Siempre pareció sufrido. «Odio la guitarra». «Odio la presión de tener que estar inspirado al tocar». «No soporto que nadie me hable de guitarra y de flamenco, lo tengo prohibido». Son frases que dejó colgadas en sus pocas entrevistas –también recelaba de esa exposición– y que suman una sensación que hoy parece incorrecta: le pesaba ser genio, esa luz deslumbrante cegaba a los demás, él estaba detrás del foco que se veía desde los cinco continentes, él prefería estar a oscuras. Ese cariz huraño, reservado y seco pudo tener origen en su niñez algecireña. De algún modo, fue un niño prodigio, forjado por un padre disciplinado que era un guitarrista sufrido, un gran aficionado y un buen profesor.

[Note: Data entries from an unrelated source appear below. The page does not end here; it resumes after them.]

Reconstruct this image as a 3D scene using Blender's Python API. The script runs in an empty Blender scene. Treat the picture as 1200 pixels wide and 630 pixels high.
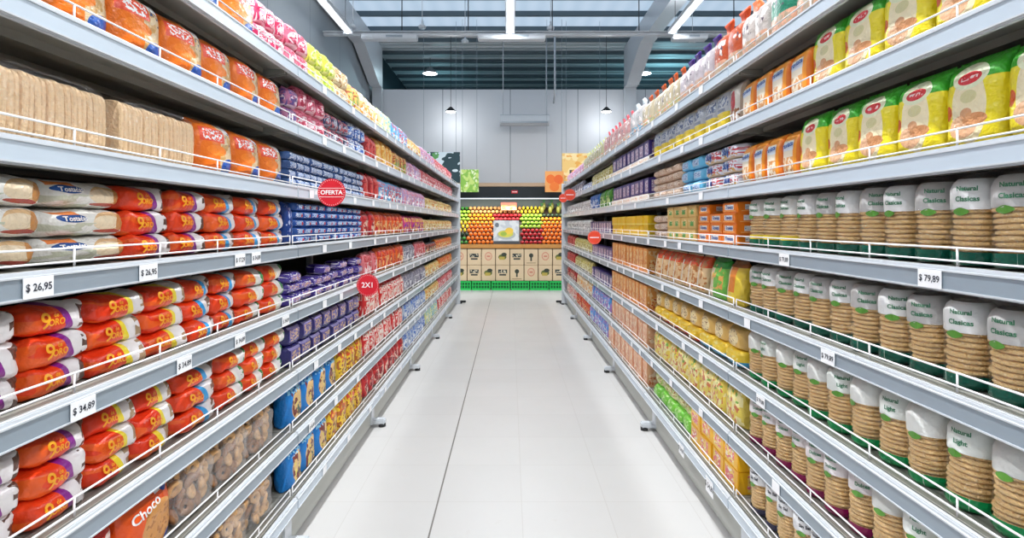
import bpy, bmesh, math, random
from mathutils import Vector, noise
random.seed(7)
S = bpy.context.scene
COL = S.collection
PI = math.pi

# ------------------------------------------------------------------ camera, world, light, exposure
cam_d = bpy.data.cameras.new('camera'); cam = bpy.data.objects.new('camera', cam_d); COL.objects.link(cam)
cam.location = (0, 0, 1.2); cam.rotation_euler = (PI/2, 0, 0)
cam_d.sensor_width = 36; cam_d.lens = 36*655/1200
cam_d.shift_x = 2/1200; cam_d.shift_y = -53/1200
cam_d.clip_start = .02; cam_d.clip_end = 80
S.camera = cam
S.view_settings.view_transform = 'Standard'; S.view_settings.look = 'None'
S.view_settings.gamma = 1; S.view_settings.use_curve_mapping = False
S.view_settings.exposure = 0.56
W = bpy.data.worlds.new('world'); S.world = W; W.use_nodes = True
W.node_tree.nodes['Background'].inputs[0].default_value = (.75, .85, 1, 1)
W.node_tree.nodes['Background'].inputs[1].default_value = 1.05

def area(name, loc, sx, sy, power, col=(.95, .98, 1), rot=(0, 0, 0), spread=PI):
    l = bpy.data.lights.new(name, 'AREA'); l.shape = 'RECTANGLE'; l.size = sx; l.size_y = sy
    l.energy = power; l.color = col; l.spread = spread
    o = bpy.data.objects.new(name, l); o.location = loc; o.rotation_euler = rot; COL.objects.link(o)
    return o
LAMP_X = (-2.33, 0, 2.33); LAMP_Y = (-1.9, .6, 3.1, 5.5, 7.2)
for lx in LAMP_X:
    for ly in LAMP_Y:
        if ly == 5.5: continue
        area('tube_light', (lx, ly, 3.925), .09, 1.5, 68 if lx == 0 else (46 if lx < 0 else 46), spread=2.1 if lx < 0 else PI)
        area('tube_uplight', (lx, ly, 4.03), .12, 1.5, 4, rot=(PI, 0, 0))

# ------------------------------------------------------------------ helpers
def lin(c):
    if isinstance(c, str):
        c = c.lstrip('#'); c = [int(c[i:i+2], 16)/255 for i in (0, 2, 4)]
        c = [x/12.92 if x <= .04045 else ((x+.055)/1.055)**2.4 for x in c]
    return (c[0], c[1], c[2], 1)

class N:
    def __init__(s, name):
        s.m = bpy.data.materials.new(name); s.m.use_nodes = True
        s.t = s.m.node_tree; s.b = s.t.nodes['Principled BSDF']
    def n(s, typ, **k):
        x = s.t.nodes.new(typ)
        for a, v in k.items(): setattr(x, a, v)
        return x
    def put(s, sock, v):
        if hasattr(v, 'is_linked') or hasattr(v, 'links'): s.t.links.new(v, sock)
        else: sock.default_value = v
    def math(s, op, a, b=None, c=None):
        x = s.n('ShaderNodeMath', operation=op)
        s.put(x.inputs[0], a)
        if b is not None: s.put(x.inputs[1], b)
        if c is not None: s.put(x.inputs[2], c)
        return x.outputs[0]
    def mix(s, f, a, b):
        x = s.n('ShaderNodeMix', data_type='RGBA')
        s.put(x.inputs[0], f); s.put(x.inputs[6], a); s.put(x.inputs[7], b)
        return x.outputs[2]
    def noise(s, vec, scale, detail=2, rough=.5):
        x = s.n('ShaderNodeTexNoise'); x.inputs['Scale'].default_value = scale
        x.inputs['Detail'].default_value = detail; x.inputs['Roughness'].default_value = rough
        if vec is not None: s.t.links.new(vec, x.inputs['Vector'])
        return x
    def bump(s, h, strength, dist=.01):
        x = s.n('ShaderNodeBump'); x.inputs['Strength'].default_value = strength; x.inputs['Distance'].default_value = dist
        s.t.links.new(h, x.inputs['Height']); s.t.links.new(x.outputs[0], s.b.inputs['Normal'])

def plain(name, col, rough=.5, metal=0, bump=0, bscale=40, var=0, emit=None):
    g = N(name); g.b.inputs['Roughness'].default_value = rough; g.b.inputs['Metallic'].default_value = metal
    tc = g.n('ShaderNodeTexCoord')
    c = lin(col)
    nz = g.noise(tc.outputs['Object'], bscale, 3)
    if var:
        k = g.math('MULTIPLY_ADD', nz.outputs[0], var*2, 1-var)
        v = g.n('ShaderNodeVectorMath', operation='SCALE'); v.inputs[0].default_value = c[:3]
        g.t.links.new(k, v.inputs['Scale']); g.t.links.new(v.outputs[0], g.b.inputs['Base Color'])
    else: g.b.inputs['Base Color'].default_value = c
    if bump: g.bump(nz.outputs[0], bump)
    if emit:
        g.b.inputs['Emission Color'].default_value = lin(emit[0]); g.b.inputs['Emission Strength'].default_value = emit[1]
    return g.m

def pmat(name, base, layers=(), rough=.32, crinkle=.35, var=.1, alpha=None):
    """printed wrapper: layers of shapes laid over each other in the pack's own UV (0..1 across its front)"""
    g = N(name); tc = g.n('ShaderNodeTexCoord'); uv = tc.outputs['UV']
    oi = g.n('ShaderNodeObjectInfo')
    sep = g.n('ShaderNodeSeparateXYZ'); g.t.links.new(uv, sep.inputs[0]); U, V = g.math('PINGPONG', sep.outputs[0], 1.), sep.outputs[1]
    cu = g.n('ShaderNodeCombineXYZ'); g.t.links.new(U, cu.inputs[0]); g.t.links.new(V, cu.inputs[1]); uv = cu.outputs[0]
    offs = g.n('ShaderNodeVectorMath', operation='ADD'); g.t.links.new(uv, offs.inputs[0])
    cmb = g.n('ShaderNodeCombineXYZ'); g.t.links.new(g.math('MULTIPLY', oi.outputs['Random'], 31.), cmb.inputs[2])
    g.t.links.new(cmb.outputs[0], offs.inputs[1])
    c = lin(base)
    cs = None
    for L in layers:
        k = L[0]; col = lin(L[-1])
        if k == 'st':      # slanted stripe  centre, half width, slant
            m = g.math('COMPARE', g.math('MULTIPLY_ADD', V, L[3], U), L[1], L[2])
        elif k == 'hs':    # horizontal stripe  centre, half width
            m = g.math('COMPARE', V, L[1], L[2])
        elif k == 're':    # rectangle u v hu hv
            m = g.math('MULTIPLY', g.math('COMPARE', U, L[1], L[3]), g.math('COMPARE', V, L[2], L[4]))
        elif k == 'el':    # ellipse u v ru rv
            a = g.n('ShaderNodeVectorMath', operation='SUBTRACT'); g.t.links.new(uv, a.inputs[0]); a.inputs[1].default_value = (L[1], L[2], 0)
            b = g.n('ShaderNodeVectorMath', operation='DIVIDE'); g.t.links.new(a.outputs[0], b.inputs[0]); b.inputs[1].default_value = (L[3], L[4], 1)
            n_ = g.n('ShaderNodeVectorMath', operation='LENGTH'); g.t.links.new(b.outputs[0], n_.inputs[0])
            m = g.math('LESS_THAN', n_.outputs['Value'], 1.)
        elif k == 'bl':    # blotches in a rectangle  u v hu hv scale threshold
            nz = g.noise(offs.outputs[0], L[5], 1)
            m = g.math('MULTIPLY', g.math('COMPARE', U, L[1], L[3]), g.math('COMPARE', V, L[2], L[4]))
            m = g.math('MULTIPLY', m, g.math('GREATER_THAN', nz.outputs[0], L[6]))
        c = g.mix(m, c, col)
    rv = g.math('MULTIPLY_ADD', oi.outputs['Random'], var, 1-var/2)
    v = g.n('ShaderNodeVectorMath', operation='SCALE'); g.put(v.inputs[0], c[:3] if isinstance(c, tuple) else c)
    g.t.links.new(rv, v.inputs['Scale']); g.t.links.new(v.outputs[0], g.b.inputs['Base Color'])
    g.b.inputs['Roughness'].default_value = rough
    g.b.inputs['Specular IOR Level'].default_value = .5
    if crinkle:
        nz = g.noise(tc.outputs['Object'], 34, 3, .6); g.bump(nz.outputs[0], crinkle, .02)
    return g.m

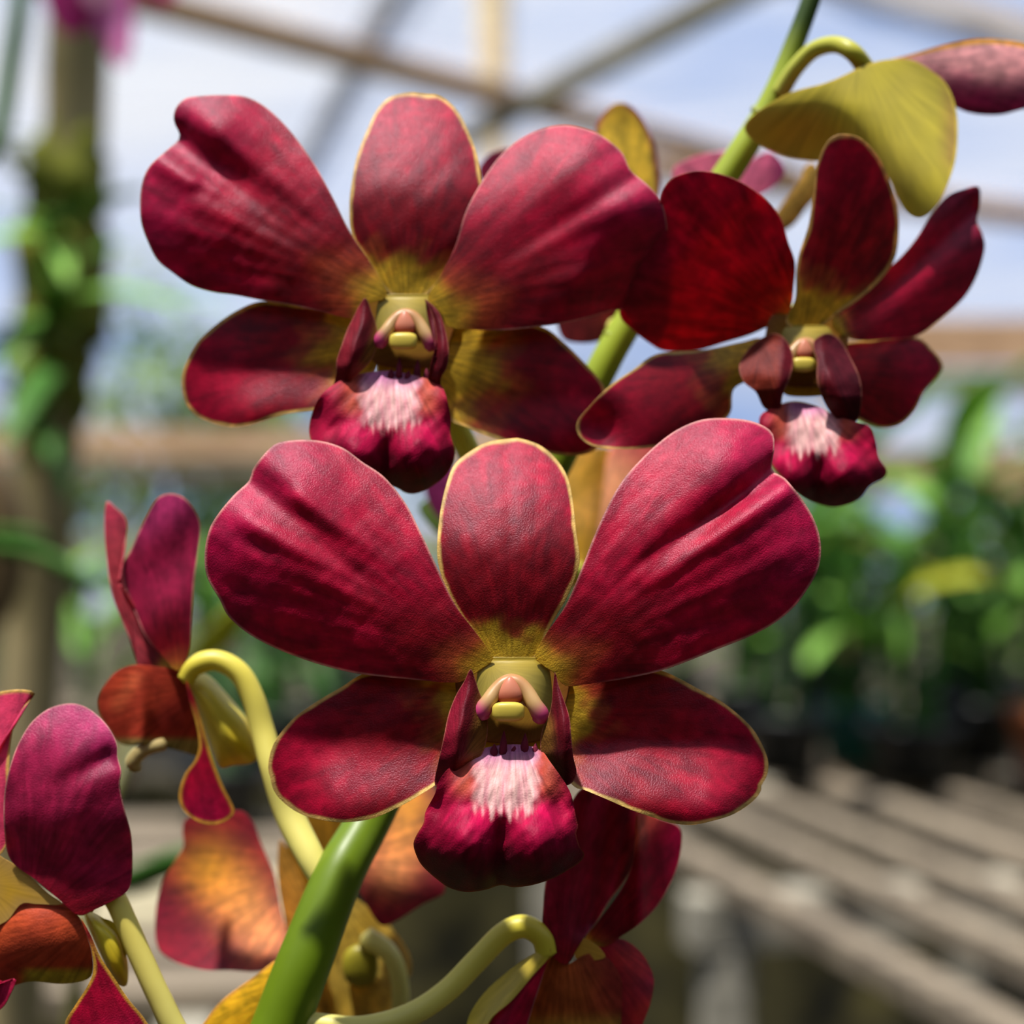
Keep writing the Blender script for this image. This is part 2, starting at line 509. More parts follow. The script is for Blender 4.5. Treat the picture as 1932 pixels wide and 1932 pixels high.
def lip_col(cx, ytop, ybot, half, seed=0.0):
    def f(g):
        v = (g.y - ytop) / (ybot - ytop)
        u = (g.x - cx) / half
        n = wob(g.x, g.y, 0.05, seed); n2 = wob(g.x, g.y, 0.13, seed + 1)
        st = 0.5 * wob(g.x + 0.15 * g.y, g.y * 0.10, 0.19, seed) + 0.5 * wob(g.x - 0.1 * g.y, g.y * 0.08, 0.41, seed + 3)          # fine lengthwise strokes
        c = mix(S(150, 12, 50), S(122, 3, 38), sst(0.42, 0.72, v + 0.08 * n))
        c = mix(c, S(88, 2, 26), sst(0.66, 0.9, v + 0.06 * n))  # shade of the curled-under lower lobe painted into the colour
        c = mix(c, S(180, 8, 70), 0.7 * np.exp(-((v - 0.50) / 0.14) ** 2 - ((np.abs(u) - 0.42) / 0.3) ** 2))
        side = np.exp(-((np.abs(u) - 0.52) / 0.16) ** 2) * (1 - sst(0.28, 0.42, v))
        c = mix(c, S(180, 84, 60), 0.8 * side)
        blot = (1 - sst(0.30, 0.48, np.abs(u) + 0.05 * n2)) * (1 - sst(0.42, 0.54, v + 0.10 * st + 0.02 * n2 + 0.35 * u * u))
        c = mix(c, mix(S(216, 172, 166), S(190, 96, 122), np.clip(0.25 + 0.5 * st, 0, 1)), blot)
        top = blot * (1 - sst(0.02, 0.2, v))
        c = mix(c, S(160, 84, 148), 0.75 * top)
        c = c * (1 + 0.16 * n2 * (1 - blot))[..., None]
        return mix(c, S(150, 70, 40), 0.6 * (1 - sst(1.0, 4, g.e)) * sst(0.35, 0.7, v))
    return f

def lip_relief(cx, ytop, ybot, half, k=1.0, dx=0.0):
    def f(g):
        v = (g.y - ytop) / (ybot - ytop)
        u = (g.x - cx) / half
        h = smooth([0, 0.25, 0.5, 0.7, 0.84, 0.94, 1.02], [-4, -72, -108, -132, -112, -58, 10], v + 0.07 * u * u) * k
        h = h + 55 * k * np.abs(u) ** 3 * sst(0.1, 0.5, v) - 22 * k * np.abs(u) ** 1.5 * (1 - sst(0.1, 0.45, v))
        h = h + 40 * k * np.exp(-(u / 0.14) ** 2) * sst(0.46, 0.68, v)
        h = h - 22 * k * np.exp(-((np.abs(u) - 0.45) / 0.22) ** 2) * sst(0.4, 0.6, v)
        h = h + 6 * k * np.sin(g.x * 0.09 + g.y * 0.03) * sst(0.6, 0.95, g.s)
        return h + 2.5 * wob(g.x, g.y, 0.09)
    return f

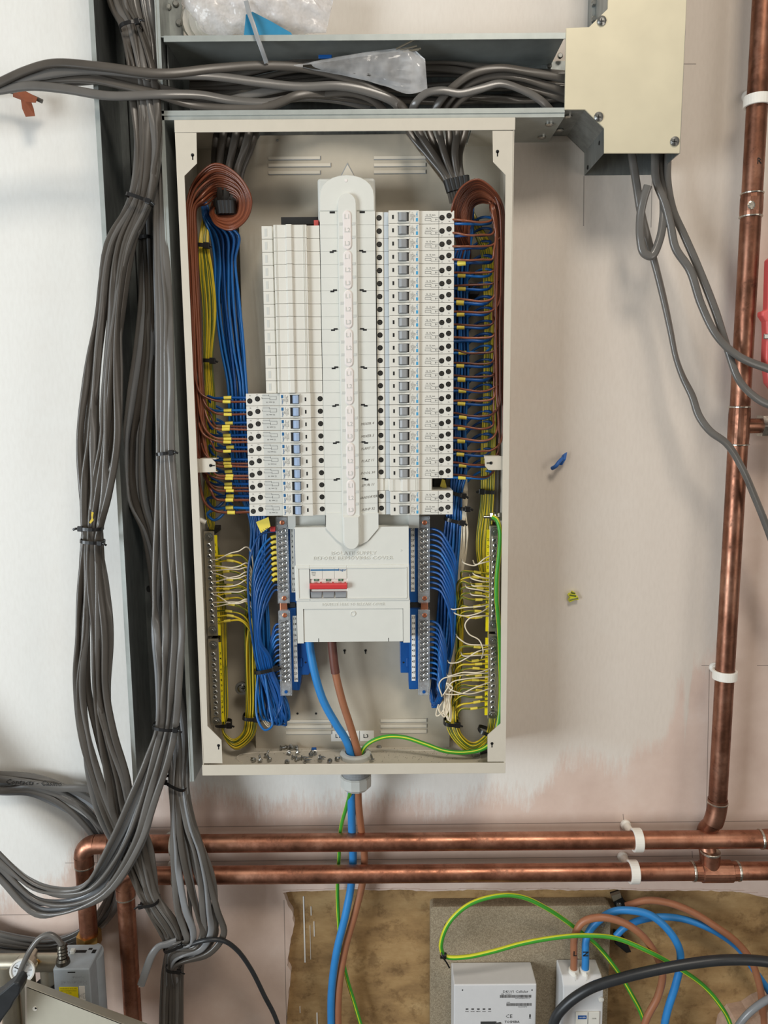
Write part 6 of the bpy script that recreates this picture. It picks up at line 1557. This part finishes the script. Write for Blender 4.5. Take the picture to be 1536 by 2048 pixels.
def cutout():
    yf, yb = -.062, -.0105
    x0, x1, zt_ = PX(1126, 1990, yf), PX(1207, 1990, yf), PZ(1165, 1962, yf); zb_ = -1.2
    t = thing('meter_isolator', 'pale grey meter isolator box with blue printed switch, fed by brown and blue cables', 'isolator box', ((x0 + x1) / 2, yb, zb_))
    q = MB(); zk = PZ(1165, 1992, yf)
    q.add([(x, y, z) for x in (x0, x1) for y, z in ((yb, zt_ - .001), (yf + .014, zt_), (yf + .002, zt_ - .010), (yf, zk), (yf, zb_), (yb, zb_))], [(0, 1, 2, 3, 4, 5), (11, 10, 9, 8, 7, 6)] + [(i, (i + 1) % 6, 6 + (i + 1) % 6, 6 + i) for i in range(6)])
    bev(q.build('housing', 'meter', t), .002, 3)
    for px, col in ((1148, 0), (1170, 0)):
        c_ = P(px, 1931, -.042); q = MB(); q.lathe((c_.x, -.042, zt_ - .002), (0, 0, 1), [(0, .0088), (.008, .0086), (.0085, .0070)], 18); q.box(c_.x - .0008, c_.x + .0008, -.056, -.042, zt_ - .004, zt_ + .006); q.build('cable_entry', 'whiteclip', t)
    a_, b_ = P(1151, 2022, yf), P(1197, 2052, yf)
    q = MB(); q.box(a_.x, b_.x, yf - .003, yf, b_.z, a_.z); sw = bev(q.build('switch_module', 'rcbo', t), .0006)
    a2, b2 = P(1155, 2028, yf), P(1172, 2035, yf); q = MB(); q.box(a2.x, b2.x, yf - .0034, yf - .003, b2.z, a2.z); q.build('blue_label', 'carrier', sw)
    q = MB(); q.text('HAGER', ((a2.x + b2.x) / 2, yf - .0036, (a2.z + b2.z) / 2), .0036); q.build('label_text', 'label', sw)
    c2 = P(1187, 2034, yf); q = MB(); q.text('100A', (c2.x, yf - .0034, c2.z), .0034); q.box(P(1174.5, 2030, yf).x, P(1175.5, 2030, yf).x, yf - .0032, yf - .003, b_.z, a_.z); q.build('switch_print', 'ink', sw)
    q = MB(); c_ = P(1145, 1988, yf); q.box(c_.x - .0025, c_.x + .0025, yf - .0004, yf + .001, c_.z - .0012, c_.z + .0012); q.build('vent_slot', 'hole', t)
    q = MB(); c_ = P(1202, 1998, yf); q.lathe(c_, (0, -1, 0), [(0, .0045), (.002, .0045), (.003, .002)], 12); q.build('lead_seal', 'whiteclip', t)
cutout()
B_ = dict(res=9, n=16)
c1 = wire([(1147, 1950, -.042), (1148, 1926, -.042), (1150, 1871, -.044), (1166, 1844, -.046), (1202, 1835, -.050), (1248, 1846, -.054), (1284, 1871, -.056), (1311, 1908, -.056), (1325, 1948, -.056), (1316, 1992, -.056), (1289, 2050, -.056), (1270, 2340, -.056)], .0118, 'brownbig', 'supply_cable', 'brown cable marked L arching from top of the meter isolator', None, 'cable', **B_)
c2 = wire([(1170, 1950, -.042), (1171, 1926, -.042), (1173, 1876, -.036), (1189, 1849, -.034), (1225, 1824, -.034), (1261, 1821, -.036), (1302, 1831, -.040), (1338, 1862, -.046), (1359, 1899, -.050), (1360, 1932, -.052), (1352, 1967, -.054), (1329, 2050, -.054), (1318, 2340, -.054)], .0122, 'bluebig', 'supply_cable', 'bright blue cable marked N arching from top of the meter isolator', None, 'cable', **B_)
for px, st, pr_ in ((1150, 'L', c1), (1172, 'N', c2)):
    q = MB(); q.text(st, P(px, 1908, -.0525 if st == 'L' else -.0505), .0125, bold=.03, right=(0, 0, 1) if st == 'N' else (1, 0, 0), up=(-1, 0, 0) if st == 'N' else (0, 0, 1)); q.build('pen_mark', 'hole', pr_)
wire([(886, 1912, -.066), (882, 1888, -.070), (899, 1844, -.072), (940, 1808, -.070), (999, 1791, -.064), (1044, 1794, -.058), (1094, 1817, -.050), (1153, 1858, -.032), (1193, 1890, -.028), (1230, 1935, -.030), (1261, 1985, -.034), (1286, 2039, -.036), (1310, 2300, -.036)], .0072, 'earthbig', 'earth_cable', 'green and yellow cable arching highest over the communications hub', None, 'cable', res=9, twist=.02)
wire([(886, 1908, -.066), (895, 1914, -.068), (931, 1914, -.070), (985, 1903, -.068), (1044, 1887, -.064), (1112, 1875, -.062), (1166, 1871, -.060), (1230, 1876, -.060), (1293, 1901, -.064), (1347, 1930, -.064), (1402, 1967, -.060), (1438, 2007, -.056), (1461, 2050, -.054), (1500, 2300, -.054)], .0072, 'earthbig', 'earth_cable', 'green and yellow cable running low across both meter boxes', None, 'cable', res=9, twist=.015)
q = MB(); sweep(q, path_px([(882, 1905, -.072), (886, 1915, -.076), (893, 1925, -.074), (899, 1936, -.070)], 5), .0026, .0012, n=6); q.cyl(P(881, 1910, -.067), P(892, 1912, -.067), .0052, 12)
tag(q.build('cable_tie', 'tie'), 'black tie end pinching the two green and yellow cables at hub corner', 'cable tie')
wire([(1252, 1812, -.016), (1262, 1809, -.018), (1293, 1801, -.020), (1338, 1806, -.020), (1384, 1824, -.020), (1425, 1849, -.022), (1474, 1885, -.024), (1502, 1921, -.026), (1518, 1967, -.028), (1524, 2003, -.028), (1534, 2300, -.028)], .0115, 'brownbig', 'supply_cable', 'dusty brown cable behind, running from metal clip to right edge', None, 'cable', **B_)
wire([(1232, 1872, -.012), (1248, 1856, -.014), (1275, 1842, -.015), (1316, 1834, -.016), (1361, 1837, -.016), (1406, 1851, -.016), (1452, 1876, -.016), (1483, 1903, -.016), (1511, 1944, -.016), (1536, 1980, -.016), (1640, 2180, -.016)], .0112, 'bluebig', 'supply_cable', 'blue cable behind, running along the brown board to right edge', None, 'cable', **B_)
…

A los 12 años, aún Paco Sánchez, el de Algeciras, había debutado con éxito en un festival jerezano con sus hermanos y enseguida fue calificado como promesa peculiar. Apenas seis años después lo había confirmado. Y en 1973 llega su primer éxito, el casual ‘Entre dos aguas’, su coincidencia cósmica con Camarón y el inicio de una carrera que ya era mítica en su ecuador, con apenas 40 años.

La disciplina, el esfuerzo, ese cansancio por arrastrar un talento tan enorme, seguían ahí. Los que le veían entre cuatro paredes afirman que disfrutaba. A los ojos del público siempre tuvo pinta de querer salir corriendo. Sólo con la creación, con la inconmensurable capacidad para interpretar y transmitir, para parir música, era feliz. Lo dijo. El resto, le interesaba poco. Lo repitió. Lo demostró.

La brecha se hizo mayor en los 80. Llegó la fama mundial. Las giras con Di Meola y McLaughlin. Después, en la siguiente década, las declaraciones de amor de docenas de estrellas del rock y el pop, Keith Richards o Julio Iglesias queriendo grabar con él sin conseguirlo, aplauso universal, conversión en mito viviente y andante. Todo ruido para alguien forjado en un cuarto de ensayo, en el doloroso placer de rasgarse.

Se acostumbró a huir. Los relatos le situaban en una remota playa mexicana, en Yucatán. «De los paraísos también te cansas si abusas, del sexo, las drogas, todo tiene que ser de vez en cuando para que sea gozo», le dijo a Diego Manrique en una entrevista en 2004. Se confesaba dolido por las acusaciones de haberse apropiado de la autoría de la obra de Camarón, admitía que le había quitado el sueño «esa injusticia». En Cancún, en Mallorca o Toledo, cada vez menos conciertos, escogidos, menos reuniones con gente corriente, la que añoraba, de la que siempre quiso formar parte, a cuestas con la mayor brillantez que se haya conocido en lo suyo.

Ya tenía 27 discos publicados y la gloria pegada a los dedos. ‘Honoris causa’ por la Universidad de Cádiz y la de Berklee, premio Príncipe de Asturias, dueño en vida de la mitad de la leyenda del cantaor más grande de todos los tiempos, consiguió vivir como quiso, con quien quiso, tocando cuando quería, lo que quería, lo que sólo él podía, con quien le placía. Tanto que murió en la playa, jugando al fútbol. El sueño de todo gaditano que sólo alcanzan los que lo merecen. Los genios. Incluso los que lo son a su pesar.